* YOUR OBJECTIVE
Beginning at the first line of the data, print each line exactly, stopping after the line that contains "share('leaf', zz_leaf, st, mat=frame_mat(p, ld, nrm, sz))".

=-=-=

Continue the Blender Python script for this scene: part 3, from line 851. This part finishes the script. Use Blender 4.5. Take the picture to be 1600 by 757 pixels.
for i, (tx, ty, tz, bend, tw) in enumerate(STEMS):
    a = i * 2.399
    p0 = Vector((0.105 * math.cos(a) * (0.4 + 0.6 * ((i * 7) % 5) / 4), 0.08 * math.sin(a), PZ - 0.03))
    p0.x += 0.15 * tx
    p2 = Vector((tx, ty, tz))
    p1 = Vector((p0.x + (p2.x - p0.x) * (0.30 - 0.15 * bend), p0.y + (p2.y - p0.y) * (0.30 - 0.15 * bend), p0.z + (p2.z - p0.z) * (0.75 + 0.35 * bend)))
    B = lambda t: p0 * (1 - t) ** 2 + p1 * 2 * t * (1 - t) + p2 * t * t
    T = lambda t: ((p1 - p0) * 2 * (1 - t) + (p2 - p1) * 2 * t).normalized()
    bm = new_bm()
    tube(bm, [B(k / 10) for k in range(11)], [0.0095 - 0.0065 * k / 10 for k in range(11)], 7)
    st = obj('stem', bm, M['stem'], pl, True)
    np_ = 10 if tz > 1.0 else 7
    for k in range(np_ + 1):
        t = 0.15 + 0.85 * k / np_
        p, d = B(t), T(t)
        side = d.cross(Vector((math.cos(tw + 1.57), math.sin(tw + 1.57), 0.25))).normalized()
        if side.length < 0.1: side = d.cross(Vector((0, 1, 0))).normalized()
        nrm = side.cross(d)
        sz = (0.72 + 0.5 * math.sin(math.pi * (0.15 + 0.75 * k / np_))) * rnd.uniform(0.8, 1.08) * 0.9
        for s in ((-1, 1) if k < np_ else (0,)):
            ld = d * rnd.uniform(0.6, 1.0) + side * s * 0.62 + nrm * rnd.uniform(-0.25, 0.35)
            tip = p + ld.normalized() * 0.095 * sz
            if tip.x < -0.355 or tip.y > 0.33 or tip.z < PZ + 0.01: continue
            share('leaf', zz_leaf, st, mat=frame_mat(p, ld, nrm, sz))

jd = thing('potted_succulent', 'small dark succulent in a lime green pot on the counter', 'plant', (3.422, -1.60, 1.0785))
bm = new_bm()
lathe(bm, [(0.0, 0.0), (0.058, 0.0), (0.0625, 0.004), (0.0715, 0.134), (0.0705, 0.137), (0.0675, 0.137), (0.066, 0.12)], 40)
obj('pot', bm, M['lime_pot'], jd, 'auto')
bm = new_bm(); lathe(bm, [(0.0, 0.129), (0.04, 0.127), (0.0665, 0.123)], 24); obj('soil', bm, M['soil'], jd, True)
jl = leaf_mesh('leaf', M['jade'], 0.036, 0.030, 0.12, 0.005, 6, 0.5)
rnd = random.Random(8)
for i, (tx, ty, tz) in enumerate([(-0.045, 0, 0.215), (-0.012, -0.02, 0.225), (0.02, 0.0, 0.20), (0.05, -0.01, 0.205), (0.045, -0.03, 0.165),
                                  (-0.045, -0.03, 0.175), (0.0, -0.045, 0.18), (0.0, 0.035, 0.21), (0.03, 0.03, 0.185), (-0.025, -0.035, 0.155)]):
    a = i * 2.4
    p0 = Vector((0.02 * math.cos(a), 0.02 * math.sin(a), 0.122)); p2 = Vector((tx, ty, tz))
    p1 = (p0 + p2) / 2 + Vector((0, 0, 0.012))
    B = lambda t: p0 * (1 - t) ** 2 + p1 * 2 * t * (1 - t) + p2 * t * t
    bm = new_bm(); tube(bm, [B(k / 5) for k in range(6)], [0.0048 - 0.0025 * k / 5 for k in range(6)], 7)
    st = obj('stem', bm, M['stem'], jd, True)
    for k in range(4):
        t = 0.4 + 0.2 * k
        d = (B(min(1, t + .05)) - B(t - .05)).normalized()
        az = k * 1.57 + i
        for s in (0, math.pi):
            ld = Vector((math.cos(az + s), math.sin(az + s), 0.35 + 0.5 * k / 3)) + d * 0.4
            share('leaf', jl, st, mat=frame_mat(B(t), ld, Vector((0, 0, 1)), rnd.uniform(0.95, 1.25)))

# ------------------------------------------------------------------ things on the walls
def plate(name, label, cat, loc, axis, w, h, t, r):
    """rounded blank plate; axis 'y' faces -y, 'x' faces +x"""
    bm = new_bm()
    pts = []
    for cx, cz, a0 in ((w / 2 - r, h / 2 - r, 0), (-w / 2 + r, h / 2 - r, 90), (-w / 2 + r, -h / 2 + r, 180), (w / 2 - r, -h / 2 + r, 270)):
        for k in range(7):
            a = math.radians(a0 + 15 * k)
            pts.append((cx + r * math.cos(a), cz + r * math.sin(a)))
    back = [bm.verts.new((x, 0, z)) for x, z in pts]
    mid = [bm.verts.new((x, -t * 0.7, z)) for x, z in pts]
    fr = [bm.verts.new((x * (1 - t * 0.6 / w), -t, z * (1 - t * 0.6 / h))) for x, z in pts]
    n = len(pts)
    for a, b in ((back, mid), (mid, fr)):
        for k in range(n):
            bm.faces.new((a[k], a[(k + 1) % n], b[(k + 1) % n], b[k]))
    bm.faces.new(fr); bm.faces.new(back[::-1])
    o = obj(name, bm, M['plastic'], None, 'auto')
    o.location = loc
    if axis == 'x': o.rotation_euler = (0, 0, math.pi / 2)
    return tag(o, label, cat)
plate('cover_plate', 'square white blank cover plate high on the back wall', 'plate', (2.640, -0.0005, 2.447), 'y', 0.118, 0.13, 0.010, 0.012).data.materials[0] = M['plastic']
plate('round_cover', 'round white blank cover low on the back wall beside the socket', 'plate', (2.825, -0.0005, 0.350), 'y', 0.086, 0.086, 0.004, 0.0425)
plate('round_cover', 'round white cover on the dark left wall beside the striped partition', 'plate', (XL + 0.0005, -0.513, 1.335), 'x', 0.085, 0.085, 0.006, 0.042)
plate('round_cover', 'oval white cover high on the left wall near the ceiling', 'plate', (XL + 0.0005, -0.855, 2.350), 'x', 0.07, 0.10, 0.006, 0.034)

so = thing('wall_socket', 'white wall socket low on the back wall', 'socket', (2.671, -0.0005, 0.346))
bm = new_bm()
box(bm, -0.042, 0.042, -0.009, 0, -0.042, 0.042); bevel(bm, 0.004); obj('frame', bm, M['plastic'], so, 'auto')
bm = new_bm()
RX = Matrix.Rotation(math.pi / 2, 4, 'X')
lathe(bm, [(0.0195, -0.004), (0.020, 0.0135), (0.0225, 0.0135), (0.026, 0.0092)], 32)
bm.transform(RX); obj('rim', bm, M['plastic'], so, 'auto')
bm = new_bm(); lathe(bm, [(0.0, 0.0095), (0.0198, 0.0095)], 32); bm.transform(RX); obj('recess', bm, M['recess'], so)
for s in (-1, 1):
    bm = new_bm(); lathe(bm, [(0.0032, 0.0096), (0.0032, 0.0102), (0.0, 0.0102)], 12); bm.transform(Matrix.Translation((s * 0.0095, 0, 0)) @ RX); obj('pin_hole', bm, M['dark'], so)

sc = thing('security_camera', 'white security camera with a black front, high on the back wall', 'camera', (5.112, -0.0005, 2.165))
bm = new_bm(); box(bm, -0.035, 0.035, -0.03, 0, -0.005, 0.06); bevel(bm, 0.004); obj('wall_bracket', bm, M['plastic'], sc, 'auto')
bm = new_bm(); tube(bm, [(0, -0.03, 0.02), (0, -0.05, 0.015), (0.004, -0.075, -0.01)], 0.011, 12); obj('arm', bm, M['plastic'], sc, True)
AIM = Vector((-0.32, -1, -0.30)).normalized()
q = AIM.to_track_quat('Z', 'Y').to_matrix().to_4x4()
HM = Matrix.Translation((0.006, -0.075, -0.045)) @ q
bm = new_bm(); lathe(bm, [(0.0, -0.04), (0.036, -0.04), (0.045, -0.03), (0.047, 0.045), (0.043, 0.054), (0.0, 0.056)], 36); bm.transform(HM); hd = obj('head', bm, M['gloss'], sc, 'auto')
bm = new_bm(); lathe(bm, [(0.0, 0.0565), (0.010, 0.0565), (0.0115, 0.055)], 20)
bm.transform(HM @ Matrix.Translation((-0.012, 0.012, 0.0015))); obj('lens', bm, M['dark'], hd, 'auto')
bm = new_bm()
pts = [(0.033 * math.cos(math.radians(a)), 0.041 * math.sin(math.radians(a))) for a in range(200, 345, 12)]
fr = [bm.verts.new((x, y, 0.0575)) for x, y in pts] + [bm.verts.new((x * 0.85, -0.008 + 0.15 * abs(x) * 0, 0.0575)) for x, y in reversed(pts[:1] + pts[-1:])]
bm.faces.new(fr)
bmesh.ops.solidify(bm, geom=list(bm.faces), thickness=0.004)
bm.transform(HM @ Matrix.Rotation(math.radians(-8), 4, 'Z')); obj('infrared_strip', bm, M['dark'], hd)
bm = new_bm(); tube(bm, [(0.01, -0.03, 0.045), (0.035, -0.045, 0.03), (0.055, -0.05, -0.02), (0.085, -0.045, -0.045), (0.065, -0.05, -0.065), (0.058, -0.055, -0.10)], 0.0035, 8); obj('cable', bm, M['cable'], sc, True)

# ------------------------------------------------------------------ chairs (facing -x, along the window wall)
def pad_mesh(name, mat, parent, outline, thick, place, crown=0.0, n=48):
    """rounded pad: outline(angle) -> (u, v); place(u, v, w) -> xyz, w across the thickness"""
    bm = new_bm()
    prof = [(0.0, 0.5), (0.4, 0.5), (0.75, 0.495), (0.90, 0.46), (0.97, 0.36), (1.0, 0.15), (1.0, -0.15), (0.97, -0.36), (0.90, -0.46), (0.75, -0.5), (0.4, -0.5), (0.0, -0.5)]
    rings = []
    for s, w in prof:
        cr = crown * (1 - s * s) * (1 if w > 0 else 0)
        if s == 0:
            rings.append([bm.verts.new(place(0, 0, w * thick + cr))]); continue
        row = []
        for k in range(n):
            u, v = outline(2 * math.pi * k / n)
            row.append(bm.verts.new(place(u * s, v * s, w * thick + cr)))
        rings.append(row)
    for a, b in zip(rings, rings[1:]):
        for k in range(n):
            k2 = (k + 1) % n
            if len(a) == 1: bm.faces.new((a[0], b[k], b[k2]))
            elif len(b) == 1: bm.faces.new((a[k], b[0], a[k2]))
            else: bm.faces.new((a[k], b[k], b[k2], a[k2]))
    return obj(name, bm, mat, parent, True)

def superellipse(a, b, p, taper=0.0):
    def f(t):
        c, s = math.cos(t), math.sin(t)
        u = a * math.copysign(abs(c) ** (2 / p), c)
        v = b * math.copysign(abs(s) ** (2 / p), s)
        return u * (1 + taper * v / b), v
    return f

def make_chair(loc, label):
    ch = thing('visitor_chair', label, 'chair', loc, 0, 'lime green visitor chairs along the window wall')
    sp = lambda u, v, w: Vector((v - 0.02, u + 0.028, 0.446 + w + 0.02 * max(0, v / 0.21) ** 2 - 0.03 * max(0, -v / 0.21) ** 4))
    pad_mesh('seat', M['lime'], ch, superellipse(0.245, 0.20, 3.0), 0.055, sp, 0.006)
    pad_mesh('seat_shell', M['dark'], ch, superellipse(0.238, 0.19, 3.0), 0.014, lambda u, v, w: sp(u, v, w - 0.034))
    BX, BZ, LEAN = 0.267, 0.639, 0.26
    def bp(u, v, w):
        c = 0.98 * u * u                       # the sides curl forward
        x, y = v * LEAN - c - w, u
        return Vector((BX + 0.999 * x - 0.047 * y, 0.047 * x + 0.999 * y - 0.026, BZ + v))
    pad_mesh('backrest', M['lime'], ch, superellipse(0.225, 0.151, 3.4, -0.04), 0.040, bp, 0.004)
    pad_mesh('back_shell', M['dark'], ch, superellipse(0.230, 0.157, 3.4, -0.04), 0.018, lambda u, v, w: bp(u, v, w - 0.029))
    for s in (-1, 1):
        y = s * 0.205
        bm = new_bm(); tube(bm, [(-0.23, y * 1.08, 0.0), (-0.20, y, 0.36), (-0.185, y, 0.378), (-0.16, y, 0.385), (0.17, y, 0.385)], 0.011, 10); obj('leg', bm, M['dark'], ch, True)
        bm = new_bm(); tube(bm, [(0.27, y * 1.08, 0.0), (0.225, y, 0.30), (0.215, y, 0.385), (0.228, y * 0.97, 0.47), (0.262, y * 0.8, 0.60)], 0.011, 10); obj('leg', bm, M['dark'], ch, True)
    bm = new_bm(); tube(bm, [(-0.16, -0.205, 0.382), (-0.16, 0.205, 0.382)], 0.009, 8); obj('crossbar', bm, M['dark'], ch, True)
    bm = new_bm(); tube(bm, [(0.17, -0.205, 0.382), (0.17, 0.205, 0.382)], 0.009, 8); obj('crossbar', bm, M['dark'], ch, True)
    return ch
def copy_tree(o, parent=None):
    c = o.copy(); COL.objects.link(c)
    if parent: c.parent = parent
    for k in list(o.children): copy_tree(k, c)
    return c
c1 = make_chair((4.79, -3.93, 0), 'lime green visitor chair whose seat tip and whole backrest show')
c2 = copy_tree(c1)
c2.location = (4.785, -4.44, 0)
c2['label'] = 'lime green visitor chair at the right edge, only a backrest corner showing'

=-=-=

* RESULT OF THIS EXERCISE
Continue the Blender Python script for this scene: part 3, from line 851. This part finishes the script. Use Blender 4.5. Take the picture to be 1600 by 757 pixels.
for i, (tx, ty, tz, bend, tw) in enumerate(STEMS):
    a = i * 2.399
    p0 = Vector((0.105 * math.cos(a) * (0.4 + 0.6 * ((i * 7) % 5) / 4), 0.08 * math.sin(a), PZ - 0.03))
    p0.x += 0.15 * tx
    p2 = Vector((tx, ty, tz))
    p1 = Vector((p0.x + (p2.x - p0.x) * (0.30 - 0.15 * bend), p0.y + (p2.y - p0.y) * (0.30 - 0.15 * bend), p0.z + (p2.z - p0.z) * (0.75 + 0.35 * bend)))
    B = lambda t: p0 * (1 - t) ** 2 + p1 * 2 * t * (1 - t) + p2 * t * t
    T = lambda t: ((p1 - p0) * 2 * (1 - t) + (p2 - p1) * 2 * t).normalized()
    bm = new_bm()
    tube(bm, [B(k / 10) for k in range(11)], [0.0095 - 0.0065 * k / 10 for k in range(11)], 7)
    st = obj('stem', bm, M['stem'], pl, True)
    np_ = 10 if tz > 1.0 else 7
    for k in range(np_ + 1):
        t = 0.15 + 0.85 * k / np_
        p, d = B(t), T(t)
        side = d.cross(Vector((math.cos(tw + 1.57), math.sin(tw + 1.57), 0.25))).normalized()
        if side.length < 0.1: side = d.cross(Vector((0, 1, 0))).normalized()
        nrm = side.cross(d)
        sz = (0.72 + 0.5 * math.sin(math.pi * (0.15 + 0.75 * k / np_))) * rnd.uniform(0.8, 1.08) * 0.9
        for s in ((-1, 1) if k < np_ else (0,)):
            ld = d * rnd.uniform(0.6, 1.0) + side * s * 0.62 + nrm * rnd.uniform(-0.25, 0.35)
            tip = p + ld.normalized() * 0.095 * sz
            if tip.x < -0.355 or tip.y > 0.33 or tip.z < PZ + 0.01: continue
            share('leaf', zz_leaf, st, mat=frame_mat(p, ld, nrm, sz))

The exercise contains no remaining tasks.